I’m sorry to hear about what you’ve been through, and gratified this arc has your approval.

I thought about not having the characters ask these questions at all, since Ceannis is supposed to be, let’s say, somewhat more socially advanced than the real world. Figured it was worth writing them in for the sake of explicitly shooting them down.

… right. Didn’t realize that just the implication that what started it was “mistake” (or “wrong”) is blamey. Still, you may consider to avoid doing things which are perfectly ok if it can save your life. I mean, stalker attacking building with magic is not exactly normal situation.

Finding out just how much crazy he is may be important.

I get how that’s useful in some cases, but at this point… he’s already taken hostages and threatened to kill people (and fish). They’re not gonna get away by avoiding doing things that are perfectly fine but might antagonize the attacker. Dude’s already antagonized.

There but for the grace of god, go I. I wake up every morning telling myself “Don’t be a creepy stalker.”

I have a long list of things like that I tell myself. I think it works? Because so far I have not done anything on my very important list.

Oh good lord, smiling while taking a tour and someone gets on to you? D:

People have decided to stalk, attack, and kidnap others for much less reason than that, unfortunately. 2 weeks ago, a random museum goer grabbed a curator – never met her before, apparently just decided to *YOINK!* – and tried to make off with her, knife to throat. (incident resolved with her safe and him dead).

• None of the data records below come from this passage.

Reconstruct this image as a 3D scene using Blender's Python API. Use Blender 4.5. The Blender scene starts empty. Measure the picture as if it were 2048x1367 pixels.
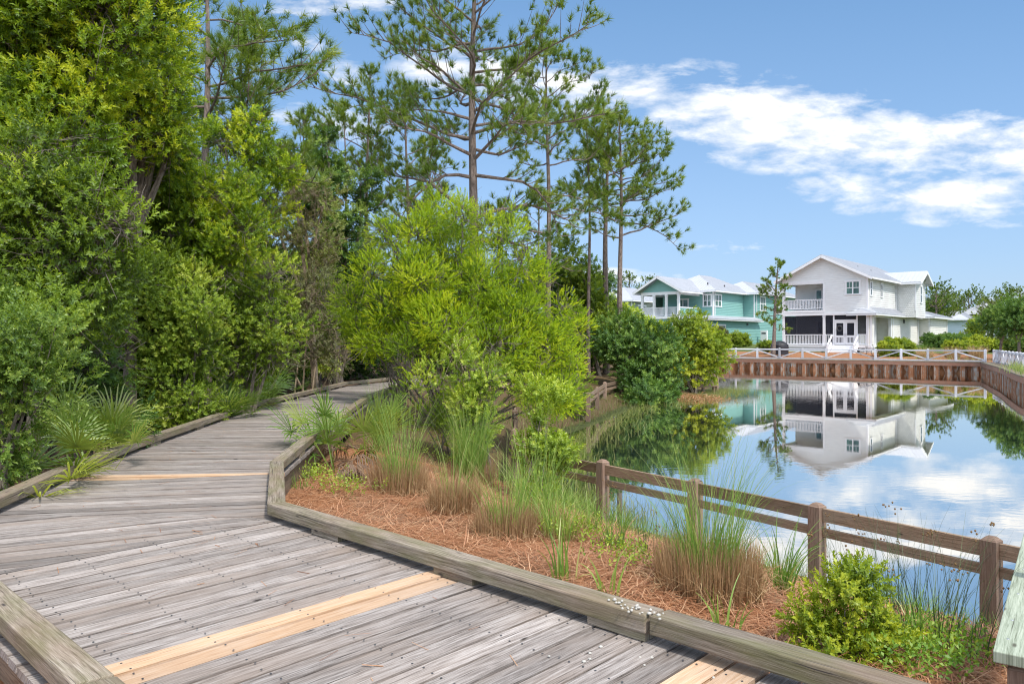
import bpy, math, random
import numpy as np
from mathutils import Vector, Matrix

random.seed(7)
RNG = np.random.default_rng(7)
SC = bpy.context.scene
COL = SC.collection
EYE = 2.70            # camera height above the pond surface, metres
F = 1500.0            # focal length in photo pixels (photo 2048 wide)
HOR = 680.0           # horizon row


# ------------------------------------------------------------------ pixel helpers
def at_z(px, py, z):
    """Point of the plane of height z seen at photo pixel (px, py)."""
    t = (EYE - z) / (py - HOR)
    return Vector(((px - 1024) * t, F * t, z))


def at_y(px, py, y):
    return Vector(((px - 1024) / F * y, y, EYE - (py - HOR) / F * y))


# ------------------------------------------------------------------ node helpers
def new_mat(name):
    m = bpy.data.materials.new(name)
    m.use_nodes = True
    nt = m.node_tree
    nt.nodes.clear()
    out = nt.nodes.new('ShaderNodeOutputMaterial')
    return m, nt, out


def N(nt, kind, inputs=None, **props):
    n = nt.nodes.new(kind)
    for k, v in props.items():
        setattr(n, k, v)
    for k, v in (inputs or {}).items():
        if isinstance(v, bpy.types.NodeSocket):
            nt.links.new(v, n.inputs[k])
        else:
            n.inputs[k].default_value = v
    return n


def MA(nt, op, a, b=0.0, c=None, clamp=False):
    n = nt.nodes.new('ShaderNodeMath')
    n.operation = op
    n.use_clamp = clamp
    for i, v in enumerate((a, b) if c is None else (a, b, c)):
        if isinstance(v, bpy.types.NodeSocket):
            nt.links.new(v, n.inputs[i])
        else:
            n.inputs[i].default_value = v
    return n.outputs[0]


def ramp(nt, fac, stops, interp='LINEAR'):
    n = nt.nodes.new('ShaderNodeValToRGB')
    n.color_ramp.interpolation = interp
    el = n.color_ramp.elements
    while len(el) < len(stops):
        el.new(0.5)
    for e, (p, c) in zip(el, stops):
        e.position = p
        e.color = (*c, 1) if len(c) == 3 else c
    nt.links.new(fac, n.inputs[0])
    return n.outputs[0]


def mixc(nt, fac, a, b, blend='MIX'):
    n = nt.nodes.new('ShaderNodeMix')
    n.data_type = 'RGBA'
    n.blend_type = blend
    for idx, v in ((0, fac), (6, a), (7, b)):
        if isinstance(v, bpy.types.NodeSocket):
            nt.links.new(v, n.inputs[idx])
        else:
            n.inputs[idx].default_value = v if idx == 0 else ((*v, 1) if len(v) == 3 else v)
    return n.outputs[2]


def noise(nt, vec, scale, detail=4, rough=.55, dist=0.0):
    n = N(nt, 'ShaderNodeTexNoise', {'Vector': vec, 'Scale': scale, 'Detail': detail, 'Roughness': rough, 'Distortion': dist})
    return n.outputs[0]


def mapping(nt, vec, scale=(1, 1, 1), loc=(0, 0, 0), rot=(0, 0, 0)):
    return N(nt, 'ShaderNodeMapping', {'Vector': vec, 'Scale': scale, 'Location': loc, 'Rotation': rot}).outputs[0]


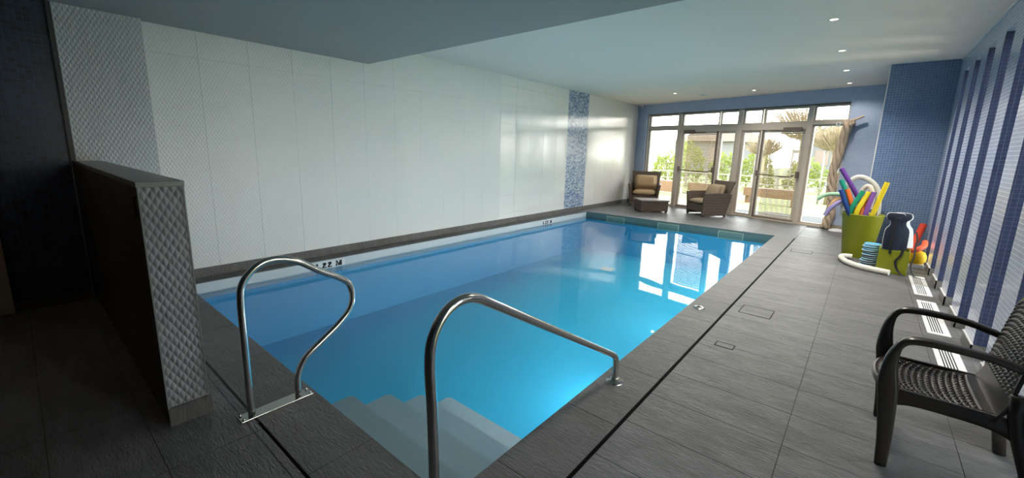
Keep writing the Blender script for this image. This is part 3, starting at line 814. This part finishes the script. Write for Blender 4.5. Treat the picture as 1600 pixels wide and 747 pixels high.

Point is, as far as anyone can tell, all she did was say something in his vicinity, and he just decided that “yep, I’m taking that one home” – no direct interaction or anything.

Day or 2 later, guy grabs a 15 year old at a market, tries to carry her off, Even While Her Mom is holding on to her and both are screaming for help. (Didn’t manage it – the two women combined proved to be too much hassle, and he fled…think he got caught later)

And that was just what got covered on the evening news. That week.

To some people, any interaction, or no interaction what so ever, is taken as signed, sealed, and delivered permission to turn another person into a piece of property to be hauled off in the worst piratical tradition, to be used as the hauler sees fit. And that’s more than wrong – it’s morally disgusting.